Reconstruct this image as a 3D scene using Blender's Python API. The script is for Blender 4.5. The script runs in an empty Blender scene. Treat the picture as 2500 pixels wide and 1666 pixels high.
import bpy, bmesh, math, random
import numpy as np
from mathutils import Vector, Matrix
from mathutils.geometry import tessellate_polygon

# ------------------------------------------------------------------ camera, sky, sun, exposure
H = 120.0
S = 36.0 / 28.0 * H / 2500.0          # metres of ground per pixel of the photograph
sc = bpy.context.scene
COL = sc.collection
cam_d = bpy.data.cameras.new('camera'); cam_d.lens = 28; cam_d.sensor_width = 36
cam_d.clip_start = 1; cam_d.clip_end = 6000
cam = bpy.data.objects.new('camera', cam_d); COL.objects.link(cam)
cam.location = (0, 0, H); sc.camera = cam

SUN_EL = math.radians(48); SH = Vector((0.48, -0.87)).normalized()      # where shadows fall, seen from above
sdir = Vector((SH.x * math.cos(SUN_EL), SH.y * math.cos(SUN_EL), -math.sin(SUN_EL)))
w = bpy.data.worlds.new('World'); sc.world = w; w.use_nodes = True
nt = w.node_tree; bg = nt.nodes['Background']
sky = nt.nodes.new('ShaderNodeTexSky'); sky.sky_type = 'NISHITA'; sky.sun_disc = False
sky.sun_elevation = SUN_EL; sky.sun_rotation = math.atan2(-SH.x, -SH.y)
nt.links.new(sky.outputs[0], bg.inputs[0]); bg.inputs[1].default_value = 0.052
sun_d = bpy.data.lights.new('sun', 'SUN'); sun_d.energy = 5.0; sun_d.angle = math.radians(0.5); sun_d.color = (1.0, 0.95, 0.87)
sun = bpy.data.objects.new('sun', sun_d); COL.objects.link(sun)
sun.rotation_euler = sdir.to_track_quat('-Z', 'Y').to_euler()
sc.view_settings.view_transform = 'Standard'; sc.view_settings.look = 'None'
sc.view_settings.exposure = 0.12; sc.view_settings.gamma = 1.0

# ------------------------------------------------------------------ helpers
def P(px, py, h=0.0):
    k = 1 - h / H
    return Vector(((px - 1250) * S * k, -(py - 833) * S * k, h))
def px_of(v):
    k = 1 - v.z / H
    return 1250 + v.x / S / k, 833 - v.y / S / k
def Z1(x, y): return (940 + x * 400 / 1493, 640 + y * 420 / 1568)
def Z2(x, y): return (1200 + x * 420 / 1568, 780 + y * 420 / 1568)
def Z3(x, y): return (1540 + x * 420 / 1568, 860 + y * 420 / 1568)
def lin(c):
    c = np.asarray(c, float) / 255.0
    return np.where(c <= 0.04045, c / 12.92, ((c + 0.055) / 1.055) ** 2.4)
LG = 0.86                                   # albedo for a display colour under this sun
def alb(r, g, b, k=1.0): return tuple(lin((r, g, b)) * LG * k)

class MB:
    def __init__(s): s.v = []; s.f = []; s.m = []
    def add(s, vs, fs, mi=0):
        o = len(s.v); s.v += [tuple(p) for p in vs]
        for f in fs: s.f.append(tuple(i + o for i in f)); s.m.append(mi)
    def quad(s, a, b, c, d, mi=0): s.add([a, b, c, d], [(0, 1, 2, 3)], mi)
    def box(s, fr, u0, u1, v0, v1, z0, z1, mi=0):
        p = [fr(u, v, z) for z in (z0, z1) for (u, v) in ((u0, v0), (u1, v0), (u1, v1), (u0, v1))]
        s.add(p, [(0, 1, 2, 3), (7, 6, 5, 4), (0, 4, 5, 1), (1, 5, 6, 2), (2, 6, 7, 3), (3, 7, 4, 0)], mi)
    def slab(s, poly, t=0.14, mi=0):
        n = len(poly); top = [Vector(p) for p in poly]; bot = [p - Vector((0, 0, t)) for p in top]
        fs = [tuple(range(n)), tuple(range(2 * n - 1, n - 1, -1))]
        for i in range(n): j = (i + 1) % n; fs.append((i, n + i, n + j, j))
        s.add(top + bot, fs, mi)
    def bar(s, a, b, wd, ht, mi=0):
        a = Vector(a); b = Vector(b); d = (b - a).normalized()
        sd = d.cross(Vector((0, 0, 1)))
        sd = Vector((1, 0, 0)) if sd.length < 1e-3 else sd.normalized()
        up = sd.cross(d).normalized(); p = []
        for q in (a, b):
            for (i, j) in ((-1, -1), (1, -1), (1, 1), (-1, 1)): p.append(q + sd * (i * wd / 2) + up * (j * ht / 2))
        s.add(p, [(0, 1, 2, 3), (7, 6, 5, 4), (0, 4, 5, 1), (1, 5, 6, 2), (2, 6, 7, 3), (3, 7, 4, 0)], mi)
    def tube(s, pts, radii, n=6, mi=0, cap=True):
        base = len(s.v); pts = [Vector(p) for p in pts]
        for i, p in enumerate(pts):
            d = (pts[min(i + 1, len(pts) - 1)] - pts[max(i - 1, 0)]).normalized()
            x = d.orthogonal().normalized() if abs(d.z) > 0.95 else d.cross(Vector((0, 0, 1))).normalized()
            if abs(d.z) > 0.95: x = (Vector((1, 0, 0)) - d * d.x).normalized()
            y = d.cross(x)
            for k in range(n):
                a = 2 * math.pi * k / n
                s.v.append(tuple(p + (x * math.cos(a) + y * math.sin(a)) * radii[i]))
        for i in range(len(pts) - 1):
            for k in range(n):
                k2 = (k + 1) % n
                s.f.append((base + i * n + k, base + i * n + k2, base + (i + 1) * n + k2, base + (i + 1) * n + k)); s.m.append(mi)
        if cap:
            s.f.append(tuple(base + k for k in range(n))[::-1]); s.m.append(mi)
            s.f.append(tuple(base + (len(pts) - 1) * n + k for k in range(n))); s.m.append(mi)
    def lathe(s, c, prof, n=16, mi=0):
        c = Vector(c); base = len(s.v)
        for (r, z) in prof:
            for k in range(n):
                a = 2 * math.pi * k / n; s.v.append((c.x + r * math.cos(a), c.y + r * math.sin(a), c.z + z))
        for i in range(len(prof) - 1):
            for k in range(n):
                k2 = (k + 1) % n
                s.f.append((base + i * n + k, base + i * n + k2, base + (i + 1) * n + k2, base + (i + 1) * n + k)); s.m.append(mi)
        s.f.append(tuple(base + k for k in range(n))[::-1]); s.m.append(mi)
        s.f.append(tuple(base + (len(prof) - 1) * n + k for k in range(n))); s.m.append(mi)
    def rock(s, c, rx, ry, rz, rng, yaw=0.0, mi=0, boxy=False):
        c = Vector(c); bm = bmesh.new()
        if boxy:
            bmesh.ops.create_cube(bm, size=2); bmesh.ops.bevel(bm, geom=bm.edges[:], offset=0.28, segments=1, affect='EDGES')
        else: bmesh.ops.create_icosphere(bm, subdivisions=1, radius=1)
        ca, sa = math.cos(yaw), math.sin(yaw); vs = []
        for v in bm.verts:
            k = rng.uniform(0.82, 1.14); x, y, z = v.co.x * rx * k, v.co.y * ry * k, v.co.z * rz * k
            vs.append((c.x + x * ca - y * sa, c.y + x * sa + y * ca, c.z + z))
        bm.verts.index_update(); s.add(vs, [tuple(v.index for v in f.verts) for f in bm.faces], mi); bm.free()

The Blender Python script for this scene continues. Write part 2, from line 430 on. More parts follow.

──────────────────────────────

Objective: Identify the lines above with the word "scene". Copy them.

Worked answer:
Reconstruct this image as a 3D scene using Blender's Python API. The script is for Blender 4.5. The script runs in an empty Blender scene. Treat the picture as 2500 pixels wide and 1666 pixels high.
sc = bpy.context.scene
The Blender Python script for this scene continues. Write part 2, from line 430 on. More parts follow.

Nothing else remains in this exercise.